We are an independent advisor focused on supporting private and public companies on diverse capital markets strategies, often across borders, so they can evaluate the pros and cons in parallel. I am just about to set up a series of meetings in Austin, Atlanta, Nashville and on the West Coast to speak to growth companies about accessing European capital for example, in some cases listing first in Europe and using this as a springboard back to a U.S. exchange. The strategies we engage can be diverse but are always underpinned by advising companies to be on the front foot of all available pools of capital in a well-thought-through and executed plan.

Q: What is Edison Group's philosophy toward investment research and the current IR space, and how does it differ from other firms?

A: Edison's IR business has been built alongside one of the largest independent equity research firms in the world, with 60 research analysts writing thematic and stock-specific research across all sectors and over one million research reports downloaded annually. This gives us an inherent advantage in communicating complex science and technology, as well as understanding the unique characteristics investors look for across different sectors.

Investment research is an important tool for sophisticated investors that enable them to do their diligence and support a fair valuation for the company shares. Companies need to be more proactive in today's market to create mindshare and continual touchpoints to engage their audience. We now employ over fifteen different types of investment and educational content including in-depth thematic reports, technology spotlights, expert panels, virtual conferences, CEO interviews, and podcasts. Keeps it interesting! The content is then distributed to diverse stakeholder audiences via all the major financial portals and digital amplification campaigns.
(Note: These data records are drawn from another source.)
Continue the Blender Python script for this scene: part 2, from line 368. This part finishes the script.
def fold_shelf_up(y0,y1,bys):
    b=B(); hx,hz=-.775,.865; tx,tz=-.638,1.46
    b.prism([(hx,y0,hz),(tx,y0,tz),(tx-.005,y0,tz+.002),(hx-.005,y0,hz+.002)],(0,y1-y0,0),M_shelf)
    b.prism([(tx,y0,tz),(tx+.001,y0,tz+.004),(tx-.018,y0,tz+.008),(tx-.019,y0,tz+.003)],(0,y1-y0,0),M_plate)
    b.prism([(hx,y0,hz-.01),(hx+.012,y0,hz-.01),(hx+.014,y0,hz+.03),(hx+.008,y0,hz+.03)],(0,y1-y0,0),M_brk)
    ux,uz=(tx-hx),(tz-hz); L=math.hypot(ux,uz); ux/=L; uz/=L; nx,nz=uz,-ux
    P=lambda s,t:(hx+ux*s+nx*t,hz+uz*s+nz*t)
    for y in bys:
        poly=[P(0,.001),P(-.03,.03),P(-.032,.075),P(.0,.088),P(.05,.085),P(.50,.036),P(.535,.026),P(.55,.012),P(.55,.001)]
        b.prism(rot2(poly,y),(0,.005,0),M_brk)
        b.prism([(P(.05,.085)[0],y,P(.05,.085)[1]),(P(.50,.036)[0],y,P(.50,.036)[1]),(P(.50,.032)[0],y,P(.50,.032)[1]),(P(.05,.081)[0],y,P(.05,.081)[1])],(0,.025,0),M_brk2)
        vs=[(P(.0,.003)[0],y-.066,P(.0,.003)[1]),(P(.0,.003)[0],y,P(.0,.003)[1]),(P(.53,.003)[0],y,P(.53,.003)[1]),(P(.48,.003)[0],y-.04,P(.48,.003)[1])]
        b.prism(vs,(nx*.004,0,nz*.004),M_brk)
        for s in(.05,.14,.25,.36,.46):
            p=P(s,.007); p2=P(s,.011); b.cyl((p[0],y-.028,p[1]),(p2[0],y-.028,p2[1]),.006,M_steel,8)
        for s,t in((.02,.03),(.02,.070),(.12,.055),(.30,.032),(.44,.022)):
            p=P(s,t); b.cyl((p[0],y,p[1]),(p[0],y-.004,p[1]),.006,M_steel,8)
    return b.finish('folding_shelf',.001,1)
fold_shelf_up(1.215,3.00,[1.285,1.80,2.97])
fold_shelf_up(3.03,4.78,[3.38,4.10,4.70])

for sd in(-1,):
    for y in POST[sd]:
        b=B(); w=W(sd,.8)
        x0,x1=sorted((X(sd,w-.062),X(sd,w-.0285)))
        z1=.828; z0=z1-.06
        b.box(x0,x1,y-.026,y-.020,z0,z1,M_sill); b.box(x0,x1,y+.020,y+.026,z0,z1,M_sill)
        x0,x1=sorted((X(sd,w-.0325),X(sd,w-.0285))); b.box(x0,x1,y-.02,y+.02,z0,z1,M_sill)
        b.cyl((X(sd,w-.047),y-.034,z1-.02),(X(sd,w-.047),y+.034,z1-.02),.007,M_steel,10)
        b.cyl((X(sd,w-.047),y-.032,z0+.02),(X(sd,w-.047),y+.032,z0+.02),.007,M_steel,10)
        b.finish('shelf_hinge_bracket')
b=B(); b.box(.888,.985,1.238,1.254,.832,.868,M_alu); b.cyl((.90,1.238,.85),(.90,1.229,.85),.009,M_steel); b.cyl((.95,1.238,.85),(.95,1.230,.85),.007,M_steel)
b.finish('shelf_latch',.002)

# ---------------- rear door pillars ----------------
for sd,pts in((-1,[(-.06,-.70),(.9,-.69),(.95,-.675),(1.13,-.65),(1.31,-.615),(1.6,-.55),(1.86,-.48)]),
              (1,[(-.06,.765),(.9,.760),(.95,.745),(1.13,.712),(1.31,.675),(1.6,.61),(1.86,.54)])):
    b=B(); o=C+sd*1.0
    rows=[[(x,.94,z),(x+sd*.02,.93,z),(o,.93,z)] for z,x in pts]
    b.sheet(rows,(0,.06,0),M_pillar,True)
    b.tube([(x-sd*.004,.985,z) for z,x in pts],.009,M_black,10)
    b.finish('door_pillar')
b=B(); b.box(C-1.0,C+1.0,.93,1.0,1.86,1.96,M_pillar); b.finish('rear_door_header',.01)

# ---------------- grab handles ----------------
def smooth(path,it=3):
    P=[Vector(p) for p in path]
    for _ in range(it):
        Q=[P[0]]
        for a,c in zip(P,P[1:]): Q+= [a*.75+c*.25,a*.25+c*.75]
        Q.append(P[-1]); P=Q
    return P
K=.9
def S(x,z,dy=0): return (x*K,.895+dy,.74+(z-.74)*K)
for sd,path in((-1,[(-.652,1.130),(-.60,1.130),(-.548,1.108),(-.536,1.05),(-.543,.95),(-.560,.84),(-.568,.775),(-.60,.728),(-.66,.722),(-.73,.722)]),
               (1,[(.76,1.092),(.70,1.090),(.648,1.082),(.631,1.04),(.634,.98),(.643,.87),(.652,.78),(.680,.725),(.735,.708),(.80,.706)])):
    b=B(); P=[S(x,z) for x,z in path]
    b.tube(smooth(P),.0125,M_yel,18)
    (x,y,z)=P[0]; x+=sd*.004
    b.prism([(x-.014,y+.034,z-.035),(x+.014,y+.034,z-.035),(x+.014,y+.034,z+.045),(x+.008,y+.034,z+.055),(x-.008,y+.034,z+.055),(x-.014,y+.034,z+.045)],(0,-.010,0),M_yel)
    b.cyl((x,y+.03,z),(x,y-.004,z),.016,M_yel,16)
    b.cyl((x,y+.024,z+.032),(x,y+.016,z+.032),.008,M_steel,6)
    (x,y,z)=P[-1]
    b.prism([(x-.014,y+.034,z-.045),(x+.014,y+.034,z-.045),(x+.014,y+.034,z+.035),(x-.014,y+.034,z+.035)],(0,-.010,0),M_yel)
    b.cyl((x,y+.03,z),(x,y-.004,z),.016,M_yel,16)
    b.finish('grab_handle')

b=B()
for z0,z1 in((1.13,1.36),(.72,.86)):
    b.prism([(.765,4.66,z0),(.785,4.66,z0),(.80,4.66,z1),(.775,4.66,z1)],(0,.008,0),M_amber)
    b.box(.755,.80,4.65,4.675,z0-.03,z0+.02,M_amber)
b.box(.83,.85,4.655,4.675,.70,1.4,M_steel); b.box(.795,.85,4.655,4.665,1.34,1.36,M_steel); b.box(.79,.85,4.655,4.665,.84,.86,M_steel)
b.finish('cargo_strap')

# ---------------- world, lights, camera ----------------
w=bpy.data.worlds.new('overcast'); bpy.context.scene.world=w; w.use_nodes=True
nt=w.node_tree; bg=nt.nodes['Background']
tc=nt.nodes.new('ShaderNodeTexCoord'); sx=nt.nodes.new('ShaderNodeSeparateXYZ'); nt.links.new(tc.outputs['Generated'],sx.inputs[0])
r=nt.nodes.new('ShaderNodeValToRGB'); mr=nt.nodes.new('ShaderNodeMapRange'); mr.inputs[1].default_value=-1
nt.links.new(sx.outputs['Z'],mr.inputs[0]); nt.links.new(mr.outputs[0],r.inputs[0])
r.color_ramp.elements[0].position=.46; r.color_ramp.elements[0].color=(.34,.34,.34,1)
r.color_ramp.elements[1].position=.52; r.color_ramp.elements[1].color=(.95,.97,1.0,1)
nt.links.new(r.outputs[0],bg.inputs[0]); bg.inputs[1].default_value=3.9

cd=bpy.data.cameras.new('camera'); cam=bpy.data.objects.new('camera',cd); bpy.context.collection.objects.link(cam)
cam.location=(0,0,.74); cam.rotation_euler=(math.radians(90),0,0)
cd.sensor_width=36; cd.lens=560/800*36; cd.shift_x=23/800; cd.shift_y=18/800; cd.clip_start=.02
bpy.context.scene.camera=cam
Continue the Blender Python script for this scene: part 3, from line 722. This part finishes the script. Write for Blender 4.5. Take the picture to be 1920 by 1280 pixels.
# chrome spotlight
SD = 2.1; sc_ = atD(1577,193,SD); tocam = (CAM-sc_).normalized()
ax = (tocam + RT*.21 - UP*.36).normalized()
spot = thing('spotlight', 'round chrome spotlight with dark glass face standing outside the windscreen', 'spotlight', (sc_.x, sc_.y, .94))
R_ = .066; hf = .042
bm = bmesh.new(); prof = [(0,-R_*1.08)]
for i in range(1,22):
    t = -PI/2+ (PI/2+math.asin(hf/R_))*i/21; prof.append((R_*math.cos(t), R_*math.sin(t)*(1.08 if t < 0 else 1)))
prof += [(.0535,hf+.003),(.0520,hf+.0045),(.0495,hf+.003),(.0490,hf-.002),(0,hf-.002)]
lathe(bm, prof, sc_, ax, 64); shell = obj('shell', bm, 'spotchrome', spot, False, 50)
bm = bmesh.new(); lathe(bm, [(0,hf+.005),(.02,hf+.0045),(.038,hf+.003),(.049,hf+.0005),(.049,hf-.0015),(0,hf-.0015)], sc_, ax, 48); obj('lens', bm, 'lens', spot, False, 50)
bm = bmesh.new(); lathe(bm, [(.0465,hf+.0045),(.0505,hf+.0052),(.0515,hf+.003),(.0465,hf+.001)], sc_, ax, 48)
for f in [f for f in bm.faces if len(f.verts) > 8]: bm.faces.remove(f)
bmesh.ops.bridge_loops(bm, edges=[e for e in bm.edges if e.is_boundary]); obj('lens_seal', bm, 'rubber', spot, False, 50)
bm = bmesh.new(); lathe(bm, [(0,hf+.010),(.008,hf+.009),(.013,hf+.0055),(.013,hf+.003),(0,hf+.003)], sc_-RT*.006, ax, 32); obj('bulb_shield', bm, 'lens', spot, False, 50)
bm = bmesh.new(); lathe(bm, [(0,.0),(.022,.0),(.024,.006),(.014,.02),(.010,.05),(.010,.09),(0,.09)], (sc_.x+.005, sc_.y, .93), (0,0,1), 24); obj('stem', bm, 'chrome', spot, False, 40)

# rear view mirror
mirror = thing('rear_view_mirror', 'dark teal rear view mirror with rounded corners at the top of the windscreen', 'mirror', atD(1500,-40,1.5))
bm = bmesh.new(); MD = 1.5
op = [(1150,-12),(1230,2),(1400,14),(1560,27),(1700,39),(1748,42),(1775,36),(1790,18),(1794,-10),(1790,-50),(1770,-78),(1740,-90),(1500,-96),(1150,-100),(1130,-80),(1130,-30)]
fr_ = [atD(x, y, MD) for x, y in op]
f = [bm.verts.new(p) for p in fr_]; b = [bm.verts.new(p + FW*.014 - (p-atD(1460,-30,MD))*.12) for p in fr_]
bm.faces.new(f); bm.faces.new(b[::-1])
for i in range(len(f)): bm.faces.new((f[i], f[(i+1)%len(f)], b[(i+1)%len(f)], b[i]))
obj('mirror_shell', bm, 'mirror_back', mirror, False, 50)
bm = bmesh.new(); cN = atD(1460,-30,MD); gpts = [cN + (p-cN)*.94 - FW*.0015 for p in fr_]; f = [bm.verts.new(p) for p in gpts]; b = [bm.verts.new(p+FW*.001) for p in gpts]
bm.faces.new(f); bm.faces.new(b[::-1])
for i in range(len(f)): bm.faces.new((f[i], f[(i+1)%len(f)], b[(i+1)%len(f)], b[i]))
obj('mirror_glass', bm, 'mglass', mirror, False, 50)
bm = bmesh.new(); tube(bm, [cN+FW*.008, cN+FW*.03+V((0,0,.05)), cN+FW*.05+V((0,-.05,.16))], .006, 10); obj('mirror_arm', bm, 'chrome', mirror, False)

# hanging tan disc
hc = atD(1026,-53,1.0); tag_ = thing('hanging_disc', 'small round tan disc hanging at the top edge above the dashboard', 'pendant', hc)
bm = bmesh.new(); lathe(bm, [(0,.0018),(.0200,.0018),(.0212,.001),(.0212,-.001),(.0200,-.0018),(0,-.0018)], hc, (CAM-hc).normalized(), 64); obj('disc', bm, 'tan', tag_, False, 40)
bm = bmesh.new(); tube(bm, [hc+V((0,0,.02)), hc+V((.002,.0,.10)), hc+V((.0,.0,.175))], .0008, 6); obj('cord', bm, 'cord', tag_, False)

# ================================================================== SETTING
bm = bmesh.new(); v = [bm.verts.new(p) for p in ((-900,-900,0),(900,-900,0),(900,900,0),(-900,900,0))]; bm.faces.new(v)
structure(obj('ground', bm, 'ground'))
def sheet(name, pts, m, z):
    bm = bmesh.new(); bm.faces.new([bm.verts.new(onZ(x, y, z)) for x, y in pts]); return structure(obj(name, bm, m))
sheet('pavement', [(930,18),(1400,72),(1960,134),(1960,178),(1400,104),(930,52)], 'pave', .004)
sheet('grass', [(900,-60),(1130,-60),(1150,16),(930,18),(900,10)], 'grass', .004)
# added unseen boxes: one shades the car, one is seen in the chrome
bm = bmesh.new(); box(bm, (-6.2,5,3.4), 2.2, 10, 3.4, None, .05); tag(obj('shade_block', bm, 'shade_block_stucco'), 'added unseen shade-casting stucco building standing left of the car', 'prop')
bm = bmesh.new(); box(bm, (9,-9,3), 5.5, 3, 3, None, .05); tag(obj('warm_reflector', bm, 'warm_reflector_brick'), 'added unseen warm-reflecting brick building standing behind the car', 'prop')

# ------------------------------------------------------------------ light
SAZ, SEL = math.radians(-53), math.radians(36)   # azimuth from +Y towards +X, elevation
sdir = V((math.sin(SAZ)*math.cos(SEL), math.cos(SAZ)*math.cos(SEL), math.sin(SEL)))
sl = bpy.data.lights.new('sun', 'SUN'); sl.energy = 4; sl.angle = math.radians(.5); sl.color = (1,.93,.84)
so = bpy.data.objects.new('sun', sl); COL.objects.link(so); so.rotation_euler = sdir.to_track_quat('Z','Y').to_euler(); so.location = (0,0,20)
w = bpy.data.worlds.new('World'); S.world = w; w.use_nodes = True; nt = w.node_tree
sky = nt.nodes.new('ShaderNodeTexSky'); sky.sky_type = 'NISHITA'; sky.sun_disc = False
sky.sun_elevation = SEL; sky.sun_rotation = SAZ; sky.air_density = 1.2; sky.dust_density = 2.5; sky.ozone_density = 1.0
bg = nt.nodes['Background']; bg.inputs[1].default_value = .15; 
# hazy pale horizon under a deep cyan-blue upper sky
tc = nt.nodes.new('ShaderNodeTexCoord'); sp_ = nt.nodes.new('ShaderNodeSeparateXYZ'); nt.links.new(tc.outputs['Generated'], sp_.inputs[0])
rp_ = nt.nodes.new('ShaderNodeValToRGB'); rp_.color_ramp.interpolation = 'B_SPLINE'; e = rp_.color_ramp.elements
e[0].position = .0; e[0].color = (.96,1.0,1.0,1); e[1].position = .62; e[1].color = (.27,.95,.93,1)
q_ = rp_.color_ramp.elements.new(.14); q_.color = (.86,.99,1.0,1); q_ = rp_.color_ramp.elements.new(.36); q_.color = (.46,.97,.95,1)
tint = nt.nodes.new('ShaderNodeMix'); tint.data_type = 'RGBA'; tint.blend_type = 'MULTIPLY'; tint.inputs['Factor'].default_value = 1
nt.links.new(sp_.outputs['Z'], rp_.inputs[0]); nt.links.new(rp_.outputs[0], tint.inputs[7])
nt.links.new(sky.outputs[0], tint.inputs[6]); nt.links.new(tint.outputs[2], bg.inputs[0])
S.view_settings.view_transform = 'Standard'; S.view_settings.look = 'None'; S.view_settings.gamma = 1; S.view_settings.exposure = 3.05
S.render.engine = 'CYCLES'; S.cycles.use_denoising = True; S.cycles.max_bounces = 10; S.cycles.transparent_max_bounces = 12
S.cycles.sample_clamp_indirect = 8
Q: What are the unique value propositions of this model, specifically for international investments?

A: We specialize in a transatlantic service and are often bringing foreign companies to the US for the first time. It is the biggest and broadest capital market in the world, we estimate there is in excess of $9 trillion allocated to non-US equities alone. An incredible opportunity, but often companies do not know where to begin or work with local advisors who cannot navigate the US markets. For the US companies we work with, we find they are often only reaching the tip of the iceberg in terms of addressable capital.

Having a platform that can create a vast array of engaging content with 1.5 million engaged users is a considerable head start, we then overlay with digital amplification strategies to target audiences based on predictive analytics and the traditional elements of IR: CXO speaking and thought leadership opportunities, access to investment banking conferences, non-deal roadshows, media relations and influencer strategies. For IR practitioners seeking to create influence in today's markets, it is certainly more complex, but I personally love how it is fostering more innovation and creative thinking in what may be considered by some a pretty staid industry.